How coffee processing affects the taste of your cup

Processing coffee is the method of removing the outer fruit (cherry) to expose the green beans. The method adopted by each farm is based on many factors, including water supply and climate. Their primary objective is to ensure the least possible incidence of defects and optimal flavour.

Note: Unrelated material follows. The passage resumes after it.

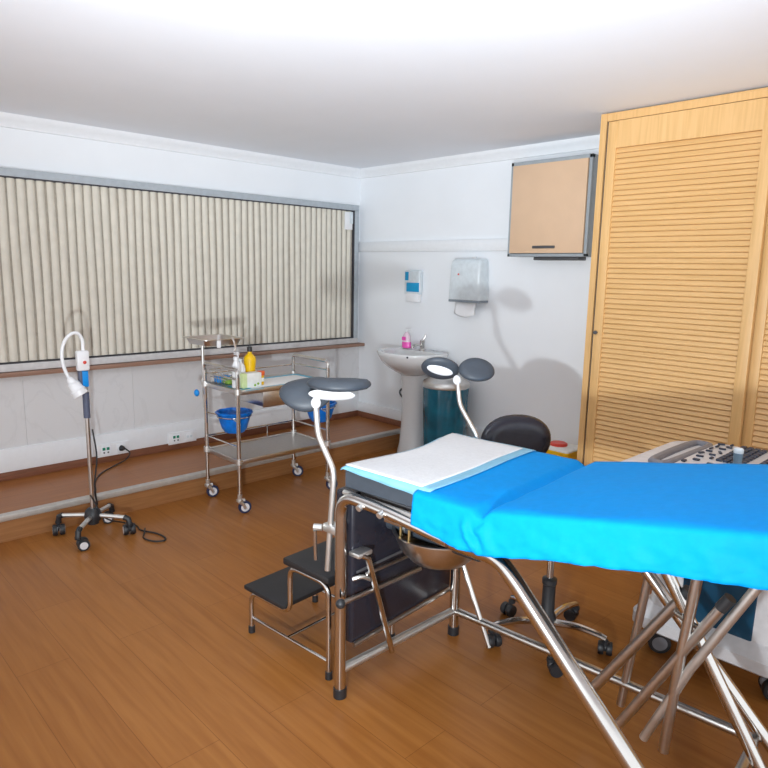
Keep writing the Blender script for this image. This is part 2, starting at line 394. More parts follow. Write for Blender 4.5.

There are heaps of experimental processing methods (like watermelon processing from Riverdale Estate or ‘Fermentum Naturalis 46’ from the Pura Cepa Project), but the three most common methods are:

Wet or washed process

Cherries are soaked in large flotation tanks of water where unripe fruit floats to the top. The ripe cherries are taken for pulping where the outer skin is removed but still covered in mucilage. The coffee is then placed in troughs of water where remaining flesh is removed through fermentation. The coffee is then washed again to remove remaining debris and dried in the sun. Washed coffees produce a cleaner, brighter taste with higher levels of acidity.

Dry or natural process

The fruit is sorted to remove unripe cherries. The outer skin of the ripe cherry is then mechanically removed. The stripped fruit is then placed on wire racks or concrete beds and allowed to dry in the sun. The moisture from the pulp evaporates and the natural sugars are absorbed by the beans. Each cherry becomes shrivelled and dried. The skin and mucilage are then removed by husking machines. Coffee processed in this way develops bold, fruity sweet flavours with a full body.

Pulped natural or honey process

This process combines wet and dry methods. It begins by soaking the cherries in flotation tanks. The ripe cherries are then taken away and the skin removed by a mechanical depulper. The sticky mucilage is still on the coffee and then left in the sun to dry. Coffee cherries processed in this method have the clean fruity taste of natural coffee without the acidity of a washed coffee.